Guidelines for the Autodidact Polymath

This post is moreso for those who are new to the concept or beginning the process of achieving polymath status.

“Ask not who will teach you, but who will stop you from gaining knowledge and understanding?”

While for many individuals in the world, being a polymath (at least in the traditional sense) would be near impossible or simply undesirable, many of us certainly not only have the option, but crave new information and the ability to share it with others. To be an autodidact polymath is to be self-taught, and well-learned in many subjects.

Is it possible? 

Polymaths, also considered “Renaissance people,” have existed for centuries, most notably during the Renaissance.  As I specified earlier, acquiring education and information may be very difficult for some individuals, but for many of us who have attended public schooling and live in the United States or Europe, it is much more feasible. With the advent of education on the internet as well as public libraries, education is available at every turn for those of us who seek it. It would be very difficult for one to gain some tidbit of information, teach in it one location, and try to keep the information strictly between the teacher and students. Where there is someone eager to learn, somewhere else in the world is one who certifiably knows what you’re after and would be eager to teach you, often outside of a school setting. This seems especially true of those who teach dead languages. Albeit in this scenario, one might not consider it autodidactism.

Why?

The reasons behind a desire for information will inevitably vary from person to person. Personally, I am a generally curious individual always longing to know more about “how” and “why” things are the way they are. Aside from this, many topics I study play an important role in my everyday life, from things I might plan on doing, to spirituality -knowledge is a factor in all of it. Knowledge and understanding also affects how we handle situations and how we relate to others.

So, why not simply go to school for education? Well, you can. And most polymaths do or have gone to schools. However, the educational system emphasizes “preparing for a career” and therefore money-making more than it actually promotes a greater understanding of anything or genuine curiosity. There is also a plethora of information not typically taught in most public schools (the local schools in my area no longer teach evolution and have never taught sex ed, for example. Schools tend to only cover the basics of a limited number of topics, the bare minimum required to either get a job or get into college). Traditionally schooling may also be expensive. On top of these issues, information that is taught in public schools is not always correct and up-to-date. I have personally encountered many inadequate teachers who do not even have a basic understanding of what they teach, or cloud the learning environment with personal bias and opinions.
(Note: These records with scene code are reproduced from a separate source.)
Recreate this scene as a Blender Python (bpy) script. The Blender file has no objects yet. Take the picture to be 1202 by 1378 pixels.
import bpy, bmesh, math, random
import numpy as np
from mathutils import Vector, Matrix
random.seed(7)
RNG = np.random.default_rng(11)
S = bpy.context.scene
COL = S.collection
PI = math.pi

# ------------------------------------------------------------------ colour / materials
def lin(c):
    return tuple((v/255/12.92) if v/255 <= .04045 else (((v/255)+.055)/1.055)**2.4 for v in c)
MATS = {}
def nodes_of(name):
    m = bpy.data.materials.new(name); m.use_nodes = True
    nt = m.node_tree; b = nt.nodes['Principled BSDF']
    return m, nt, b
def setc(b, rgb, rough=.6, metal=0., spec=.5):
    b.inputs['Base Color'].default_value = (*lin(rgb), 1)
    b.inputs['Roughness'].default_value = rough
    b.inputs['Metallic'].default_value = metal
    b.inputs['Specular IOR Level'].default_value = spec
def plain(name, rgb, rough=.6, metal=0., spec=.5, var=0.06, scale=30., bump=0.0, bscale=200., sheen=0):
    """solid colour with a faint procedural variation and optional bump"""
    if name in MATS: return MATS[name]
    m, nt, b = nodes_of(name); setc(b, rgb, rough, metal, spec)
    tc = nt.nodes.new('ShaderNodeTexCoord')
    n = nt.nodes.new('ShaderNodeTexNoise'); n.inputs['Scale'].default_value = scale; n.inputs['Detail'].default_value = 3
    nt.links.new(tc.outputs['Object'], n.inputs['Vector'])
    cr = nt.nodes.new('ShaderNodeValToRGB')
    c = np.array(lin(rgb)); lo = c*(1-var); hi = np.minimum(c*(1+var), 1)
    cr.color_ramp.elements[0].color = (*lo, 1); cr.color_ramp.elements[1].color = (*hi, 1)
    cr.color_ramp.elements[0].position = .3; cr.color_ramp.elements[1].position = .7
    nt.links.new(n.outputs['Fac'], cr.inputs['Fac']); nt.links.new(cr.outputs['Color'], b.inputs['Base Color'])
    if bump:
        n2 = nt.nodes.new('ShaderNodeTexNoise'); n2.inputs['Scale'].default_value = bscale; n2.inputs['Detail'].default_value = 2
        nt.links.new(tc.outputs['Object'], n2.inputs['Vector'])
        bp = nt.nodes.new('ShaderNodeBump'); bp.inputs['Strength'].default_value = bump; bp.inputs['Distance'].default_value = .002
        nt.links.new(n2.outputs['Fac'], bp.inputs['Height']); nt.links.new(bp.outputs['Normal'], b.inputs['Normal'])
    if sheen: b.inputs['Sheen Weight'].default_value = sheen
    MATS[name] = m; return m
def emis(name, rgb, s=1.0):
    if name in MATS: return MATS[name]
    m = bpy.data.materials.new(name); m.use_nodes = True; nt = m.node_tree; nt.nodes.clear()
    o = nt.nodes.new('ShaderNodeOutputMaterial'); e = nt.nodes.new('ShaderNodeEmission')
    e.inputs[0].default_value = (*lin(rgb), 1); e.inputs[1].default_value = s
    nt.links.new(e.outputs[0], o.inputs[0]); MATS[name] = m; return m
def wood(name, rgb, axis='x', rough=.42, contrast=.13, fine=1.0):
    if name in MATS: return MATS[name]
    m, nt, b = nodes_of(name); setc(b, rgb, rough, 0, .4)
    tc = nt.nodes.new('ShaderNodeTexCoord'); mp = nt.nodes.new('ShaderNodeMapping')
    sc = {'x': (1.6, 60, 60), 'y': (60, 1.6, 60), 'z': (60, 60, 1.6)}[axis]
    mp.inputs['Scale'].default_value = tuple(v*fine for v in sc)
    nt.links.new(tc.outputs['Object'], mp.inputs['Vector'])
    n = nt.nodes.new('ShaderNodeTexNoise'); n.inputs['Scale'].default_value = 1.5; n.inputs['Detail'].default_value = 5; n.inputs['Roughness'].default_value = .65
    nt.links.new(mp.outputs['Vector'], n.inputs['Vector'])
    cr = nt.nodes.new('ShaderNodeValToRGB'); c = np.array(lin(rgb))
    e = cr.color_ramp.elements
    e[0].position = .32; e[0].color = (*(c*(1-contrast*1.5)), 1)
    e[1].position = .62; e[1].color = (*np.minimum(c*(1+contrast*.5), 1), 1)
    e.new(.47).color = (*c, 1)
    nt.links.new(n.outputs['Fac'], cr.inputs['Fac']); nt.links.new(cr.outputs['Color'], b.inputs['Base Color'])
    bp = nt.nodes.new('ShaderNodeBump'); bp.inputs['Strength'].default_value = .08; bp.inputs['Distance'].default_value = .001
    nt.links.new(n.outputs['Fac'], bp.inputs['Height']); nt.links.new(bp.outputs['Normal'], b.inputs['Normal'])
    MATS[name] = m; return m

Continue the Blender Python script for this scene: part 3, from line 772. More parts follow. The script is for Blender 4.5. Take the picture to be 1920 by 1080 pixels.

What to remember while learning:

  • Source validity: This is usually obvious, but if you want to have any reliability, you should be sure to learn using a variety of resources, and thoroughly investigate these resources. This may include checking dates of when the information was published, who wrote/claimed what (and whether this person is reliable), whether this information has been used or taught elsewhere, whether anything is left unaddressed, and whether any logical fallacies are present. Because being an autodidact polymath can cover a wide variety of topics, the potential sources of information will differ greatly and so will how each is checked for validity.
  • Experience: Depending on whatever it is you aim to learn or understand, it would help to apply the knowledge and therefore practice as you might in school. Hands-on experience can greatly increase your understanding of a topic. This may also be helpful with interactions with other people (for example, creating and solving a math problem, and presenting it to a mathematician to evaluate your work).
  • Humility: It is okay to have difficulty grasping certain subjects, and to need guidance. Furthermore, admitting you are wrong (if you are) will only allow you to improve yourself. No one understands everything perfectly. Mistakes are inevitable.
  • Keeping an open mind: It is improbable that anyone with a close-minded perspective when it comes to learning will truly be able to gain an adequate understanding of multiple topics. Keeping an open mind implies that you will be able to change your perspective when given new information. While doing research, you may learn that something you had been previously taught as fact is actually false. It also means accepting that knowledge is ever-increasing and things constantly change. What might have been “true” fifty years ago may not be “true” today.

Noteworthy autodidacts: Leonardo da Vinci, Benjamin Kidd, Keith Moon, Russel Crowe, Benjamin Franklin, Karl Marx, Steve Erwin, Hitler, Malcolm X, Wilbur Wright, Jean Prouve, Jacque Fresco, Kurt Cobain, Paul Gray, David Bowie, Gert Verhulst, Herman Melville, Nazir Naji, Gottfried Leibniz, Kato Lomb, Michael Faraday, Daniel Dennett, James Watt, and many more exist as well. Those italicized generally are or could be considered polymaths in addition to autodidacts. The list of those who are just polymaths is extensive as well.